--- start of DATASET EXCERPT ---

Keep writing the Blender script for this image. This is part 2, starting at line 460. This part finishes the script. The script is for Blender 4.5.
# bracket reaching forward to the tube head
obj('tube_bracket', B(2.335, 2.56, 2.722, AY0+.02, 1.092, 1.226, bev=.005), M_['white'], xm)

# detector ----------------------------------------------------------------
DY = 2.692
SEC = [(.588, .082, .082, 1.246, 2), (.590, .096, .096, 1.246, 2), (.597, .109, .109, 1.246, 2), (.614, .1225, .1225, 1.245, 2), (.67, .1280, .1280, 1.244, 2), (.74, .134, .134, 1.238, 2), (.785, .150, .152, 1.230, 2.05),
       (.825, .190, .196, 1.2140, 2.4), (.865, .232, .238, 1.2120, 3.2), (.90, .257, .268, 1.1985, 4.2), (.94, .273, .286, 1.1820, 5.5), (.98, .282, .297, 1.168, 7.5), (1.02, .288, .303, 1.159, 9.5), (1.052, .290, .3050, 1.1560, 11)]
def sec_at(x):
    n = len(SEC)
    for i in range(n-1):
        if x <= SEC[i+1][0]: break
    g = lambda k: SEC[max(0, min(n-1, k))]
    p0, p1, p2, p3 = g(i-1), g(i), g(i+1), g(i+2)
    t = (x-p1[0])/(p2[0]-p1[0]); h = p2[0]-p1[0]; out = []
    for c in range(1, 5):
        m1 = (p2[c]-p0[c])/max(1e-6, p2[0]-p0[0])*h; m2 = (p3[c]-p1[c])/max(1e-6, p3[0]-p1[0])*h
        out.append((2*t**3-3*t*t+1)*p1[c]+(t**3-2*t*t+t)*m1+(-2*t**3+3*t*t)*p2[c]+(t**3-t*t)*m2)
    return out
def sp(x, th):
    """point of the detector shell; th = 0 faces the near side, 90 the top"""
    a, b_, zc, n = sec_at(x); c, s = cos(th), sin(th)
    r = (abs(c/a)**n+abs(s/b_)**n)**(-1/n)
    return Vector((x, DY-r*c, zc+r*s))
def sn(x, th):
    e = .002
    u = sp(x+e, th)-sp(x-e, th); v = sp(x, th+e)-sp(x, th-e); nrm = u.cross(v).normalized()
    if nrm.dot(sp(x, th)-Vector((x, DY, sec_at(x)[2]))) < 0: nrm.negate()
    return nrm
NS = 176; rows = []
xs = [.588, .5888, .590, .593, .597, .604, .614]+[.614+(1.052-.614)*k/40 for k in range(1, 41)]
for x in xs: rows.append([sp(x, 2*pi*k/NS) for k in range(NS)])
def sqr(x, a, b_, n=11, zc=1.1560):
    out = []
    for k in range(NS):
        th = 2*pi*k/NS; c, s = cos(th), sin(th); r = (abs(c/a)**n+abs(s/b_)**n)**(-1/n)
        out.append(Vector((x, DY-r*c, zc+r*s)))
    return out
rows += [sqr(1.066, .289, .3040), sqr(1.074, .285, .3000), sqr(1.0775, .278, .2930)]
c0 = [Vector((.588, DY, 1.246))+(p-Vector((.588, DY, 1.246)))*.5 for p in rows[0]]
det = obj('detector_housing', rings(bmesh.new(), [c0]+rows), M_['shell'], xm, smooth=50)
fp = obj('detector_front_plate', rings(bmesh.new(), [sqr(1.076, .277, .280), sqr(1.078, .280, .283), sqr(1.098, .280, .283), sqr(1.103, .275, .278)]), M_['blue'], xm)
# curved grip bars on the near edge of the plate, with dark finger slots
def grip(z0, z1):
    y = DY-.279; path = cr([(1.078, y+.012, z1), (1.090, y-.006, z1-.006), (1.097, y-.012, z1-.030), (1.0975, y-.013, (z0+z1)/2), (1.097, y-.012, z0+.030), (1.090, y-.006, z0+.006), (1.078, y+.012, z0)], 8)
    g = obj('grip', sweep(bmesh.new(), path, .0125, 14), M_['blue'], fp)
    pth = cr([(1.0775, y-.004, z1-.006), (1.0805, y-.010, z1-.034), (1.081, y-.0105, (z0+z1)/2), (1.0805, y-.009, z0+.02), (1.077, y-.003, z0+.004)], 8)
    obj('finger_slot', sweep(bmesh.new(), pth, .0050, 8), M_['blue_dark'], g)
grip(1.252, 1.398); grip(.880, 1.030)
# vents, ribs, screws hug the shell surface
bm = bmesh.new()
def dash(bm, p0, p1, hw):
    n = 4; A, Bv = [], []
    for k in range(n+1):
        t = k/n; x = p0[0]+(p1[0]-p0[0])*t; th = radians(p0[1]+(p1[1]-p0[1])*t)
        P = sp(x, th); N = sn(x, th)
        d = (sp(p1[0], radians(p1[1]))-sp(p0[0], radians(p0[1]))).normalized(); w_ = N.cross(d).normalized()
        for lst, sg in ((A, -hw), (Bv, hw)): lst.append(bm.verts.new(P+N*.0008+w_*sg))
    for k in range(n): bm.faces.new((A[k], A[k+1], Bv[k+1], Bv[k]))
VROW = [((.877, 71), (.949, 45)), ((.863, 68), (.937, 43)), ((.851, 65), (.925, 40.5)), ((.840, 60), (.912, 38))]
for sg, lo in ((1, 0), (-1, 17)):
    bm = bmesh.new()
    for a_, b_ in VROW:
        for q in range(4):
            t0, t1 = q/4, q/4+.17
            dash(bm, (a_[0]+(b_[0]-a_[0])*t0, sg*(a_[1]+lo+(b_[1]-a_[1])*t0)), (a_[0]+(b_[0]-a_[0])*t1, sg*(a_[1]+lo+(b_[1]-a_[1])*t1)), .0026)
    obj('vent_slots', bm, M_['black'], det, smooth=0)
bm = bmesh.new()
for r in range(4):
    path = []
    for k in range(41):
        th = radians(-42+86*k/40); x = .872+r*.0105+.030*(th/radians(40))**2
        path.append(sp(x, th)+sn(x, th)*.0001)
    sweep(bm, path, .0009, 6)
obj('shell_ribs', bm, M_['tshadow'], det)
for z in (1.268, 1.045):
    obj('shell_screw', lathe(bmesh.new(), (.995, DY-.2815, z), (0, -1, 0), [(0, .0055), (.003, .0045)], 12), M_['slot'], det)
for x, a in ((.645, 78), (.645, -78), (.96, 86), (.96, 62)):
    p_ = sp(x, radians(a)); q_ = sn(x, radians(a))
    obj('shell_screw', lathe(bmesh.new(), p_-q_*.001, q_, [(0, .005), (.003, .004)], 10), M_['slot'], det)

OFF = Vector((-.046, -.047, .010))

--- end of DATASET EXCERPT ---

■ TO BE DONE
Please print the material above exactly as it appears, from its first line through the line containing "bev=.005), M_['white'], xm)", inclusive, and stop there.

■ COMPLETE OUTPUT
Keep writing the Blender script for this image. This is part 2, starting at line 460. This part finishes the script. The script is for Blender 4.5.
# bracket reaching forward to the tube head
obj('tube_bracket', B(2.335, 2.56, 2.722, AY0+.02, 1.092, 1.226, bev=.005), M_['white'], xm)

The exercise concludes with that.